Il legale ha quindi citato in giudizio dinanzi al Tribunale di Milano l’istituto di credito pretendendo la restituzione di circa 200mila euro. La banca ha però a un certo punto implicitamente ammesso almeno parte delle sue responsabilità, decidendo di scendere a patti con il correntista. Quest’ultimo ha rinunciato a ogni altra pretesa e si è “accontentato” di comporre in via bonaria la controversia, accettando un’offerta onnicomprensiva di 80mila euro.

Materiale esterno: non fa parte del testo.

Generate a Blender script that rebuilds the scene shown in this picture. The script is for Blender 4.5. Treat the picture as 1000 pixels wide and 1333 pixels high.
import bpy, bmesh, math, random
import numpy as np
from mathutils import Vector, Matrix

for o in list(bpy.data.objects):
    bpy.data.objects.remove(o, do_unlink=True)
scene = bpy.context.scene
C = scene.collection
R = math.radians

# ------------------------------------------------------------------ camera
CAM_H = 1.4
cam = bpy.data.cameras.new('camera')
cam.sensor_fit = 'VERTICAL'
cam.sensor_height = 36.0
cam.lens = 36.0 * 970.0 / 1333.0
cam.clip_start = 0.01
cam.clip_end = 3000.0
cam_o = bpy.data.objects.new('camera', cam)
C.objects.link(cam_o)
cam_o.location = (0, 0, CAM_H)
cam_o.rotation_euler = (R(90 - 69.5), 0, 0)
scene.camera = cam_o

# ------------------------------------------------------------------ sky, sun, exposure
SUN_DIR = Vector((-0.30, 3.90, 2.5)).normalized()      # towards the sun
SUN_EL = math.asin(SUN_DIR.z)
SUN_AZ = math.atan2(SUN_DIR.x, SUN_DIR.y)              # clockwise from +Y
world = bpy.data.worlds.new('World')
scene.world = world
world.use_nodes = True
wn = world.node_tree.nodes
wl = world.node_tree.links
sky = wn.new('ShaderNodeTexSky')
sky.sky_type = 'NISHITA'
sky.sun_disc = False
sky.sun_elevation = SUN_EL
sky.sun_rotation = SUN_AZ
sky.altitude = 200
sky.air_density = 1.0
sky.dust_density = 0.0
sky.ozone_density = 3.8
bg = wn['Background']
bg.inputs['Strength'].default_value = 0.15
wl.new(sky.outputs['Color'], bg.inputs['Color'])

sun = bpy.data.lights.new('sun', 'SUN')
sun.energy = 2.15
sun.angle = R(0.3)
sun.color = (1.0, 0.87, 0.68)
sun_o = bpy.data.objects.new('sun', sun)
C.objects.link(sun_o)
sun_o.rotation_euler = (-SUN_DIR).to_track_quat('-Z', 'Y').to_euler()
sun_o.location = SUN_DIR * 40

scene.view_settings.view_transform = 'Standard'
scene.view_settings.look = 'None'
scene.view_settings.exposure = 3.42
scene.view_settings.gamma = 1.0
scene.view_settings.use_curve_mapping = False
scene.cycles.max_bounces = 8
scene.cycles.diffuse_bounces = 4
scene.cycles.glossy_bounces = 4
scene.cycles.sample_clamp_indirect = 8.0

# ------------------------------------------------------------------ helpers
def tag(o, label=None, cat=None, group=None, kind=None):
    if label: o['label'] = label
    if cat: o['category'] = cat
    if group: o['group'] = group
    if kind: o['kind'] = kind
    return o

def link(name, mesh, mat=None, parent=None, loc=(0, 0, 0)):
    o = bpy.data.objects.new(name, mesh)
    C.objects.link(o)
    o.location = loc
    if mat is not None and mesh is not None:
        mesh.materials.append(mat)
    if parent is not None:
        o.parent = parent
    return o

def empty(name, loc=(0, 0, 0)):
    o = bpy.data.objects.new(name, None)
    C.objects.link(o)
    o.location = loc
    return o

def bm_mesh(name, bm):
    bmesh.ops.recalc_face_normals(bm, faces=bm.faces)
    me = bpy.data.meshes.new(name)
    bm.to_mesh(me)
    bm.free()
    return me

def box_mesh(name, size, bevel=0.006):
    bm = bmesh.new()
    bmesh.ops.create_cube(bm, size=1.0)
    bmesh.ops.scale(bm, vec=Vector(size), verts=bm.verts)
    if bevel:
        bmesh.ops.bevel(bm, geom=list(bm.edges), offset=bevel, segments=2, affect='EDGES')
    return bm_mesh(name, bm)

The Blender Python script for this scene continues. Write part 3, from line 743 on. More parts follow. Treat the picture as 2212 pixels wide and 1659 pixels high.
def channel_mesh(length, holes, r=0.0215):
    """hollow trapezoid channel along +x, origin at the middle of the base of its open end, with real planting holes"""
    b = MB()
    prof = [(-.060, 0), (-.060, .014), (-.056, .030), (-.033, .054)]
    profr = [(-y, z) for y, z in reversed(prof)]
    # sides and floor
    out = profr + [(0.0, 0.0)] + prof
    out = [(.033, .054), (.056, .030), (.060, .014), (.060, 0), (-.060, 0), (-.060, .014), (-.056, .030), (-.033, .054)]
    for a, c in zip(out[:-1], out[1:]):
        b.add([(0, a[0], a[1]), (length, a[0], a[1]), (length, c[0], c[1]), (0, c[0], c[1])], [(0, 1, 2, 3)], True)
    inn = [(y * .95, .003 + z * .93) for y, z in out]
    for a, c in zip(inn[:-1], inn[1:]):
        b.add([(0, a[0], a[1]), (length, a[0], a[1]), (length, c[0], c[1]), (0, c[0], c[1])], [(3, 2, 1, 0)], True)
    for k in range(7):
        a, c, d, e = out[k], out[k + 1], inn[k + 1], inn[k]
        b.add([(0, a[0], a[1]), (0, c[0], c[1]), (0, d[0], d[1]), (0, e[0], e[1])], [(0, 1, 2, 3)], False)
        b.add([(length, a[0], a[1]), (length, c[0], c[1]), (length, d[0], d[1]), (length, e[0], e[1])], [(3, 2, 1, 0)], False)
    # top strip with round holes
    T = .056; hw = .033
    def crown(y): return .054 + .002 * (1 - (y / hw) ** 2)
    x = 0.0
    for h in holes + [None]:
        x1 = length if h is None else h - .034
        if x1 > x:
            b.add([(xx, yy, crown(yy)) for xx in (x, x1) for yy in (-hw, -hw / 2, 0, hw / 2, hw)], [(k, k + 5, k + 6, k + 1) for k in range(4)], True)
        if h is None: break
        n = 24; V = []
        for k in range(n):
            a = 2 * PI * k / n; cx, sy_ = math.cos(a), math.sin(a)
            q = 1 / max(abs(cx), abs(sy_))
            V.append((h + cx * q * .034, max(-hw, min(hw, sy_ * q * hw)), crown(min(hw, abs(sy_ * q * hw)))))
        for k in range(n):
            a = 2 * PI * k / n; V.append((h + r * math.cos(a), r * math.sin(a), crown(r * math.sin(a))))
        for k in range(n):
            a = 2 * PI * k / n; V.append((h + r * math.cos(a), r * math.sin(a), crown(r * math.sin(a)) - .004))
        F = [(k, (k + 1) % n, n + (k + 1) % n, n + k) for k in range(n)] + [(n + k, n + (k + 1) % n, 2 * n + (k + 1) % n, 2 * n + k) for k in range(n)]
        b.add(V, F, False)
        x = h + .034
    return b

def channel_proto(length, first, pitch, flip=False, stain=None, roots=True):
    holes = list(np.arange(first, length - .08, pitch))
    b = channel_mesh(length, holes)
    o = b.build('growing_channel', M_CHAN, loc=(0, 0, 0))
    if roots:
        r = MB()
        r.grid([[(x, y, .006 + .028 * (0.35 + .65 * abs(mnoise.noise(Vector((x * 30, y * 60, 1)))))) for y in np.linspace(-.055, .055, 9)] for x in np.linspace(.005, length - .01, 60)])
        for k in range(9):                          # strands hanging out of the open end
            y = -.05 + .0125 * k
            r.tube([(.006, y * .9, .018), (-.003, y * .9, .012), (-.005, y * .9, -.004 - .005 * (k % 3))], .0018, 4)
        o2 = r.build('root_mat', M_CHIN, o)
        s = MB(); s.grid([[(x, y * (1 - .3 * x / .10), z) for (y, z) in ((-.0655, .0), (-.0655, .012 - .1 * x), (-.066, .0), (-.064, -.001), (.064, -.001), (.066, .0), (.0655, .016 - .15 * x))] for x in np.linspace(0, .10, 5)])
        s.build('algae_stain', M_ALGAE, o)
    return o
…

Il punto fondamentale è, in estrema sintesi, proprio quest’ultimo: «L’assenza, cioè, di patti tra istituto di credito e cliente – spiega l’avvocato D’Ippolito – con quest’ultimo che non era stato adeguatamente informato né aveva sottoscritto, e quindi accettato, quei costi aggiuntivi, in termini commissioni di massimo scoperto, giorni di valuta, capitalizzazione trimestrale e interessi ultralegali, rispetto a quelli ordinari derivanti dalla semplice tenuta del conto».
In buona sostanza, non era stata osservata alla lettera – come implicitamente ammesso dal convenuto, che ha deciso di chiudere la questione con una transazione – il Testo unico bancario.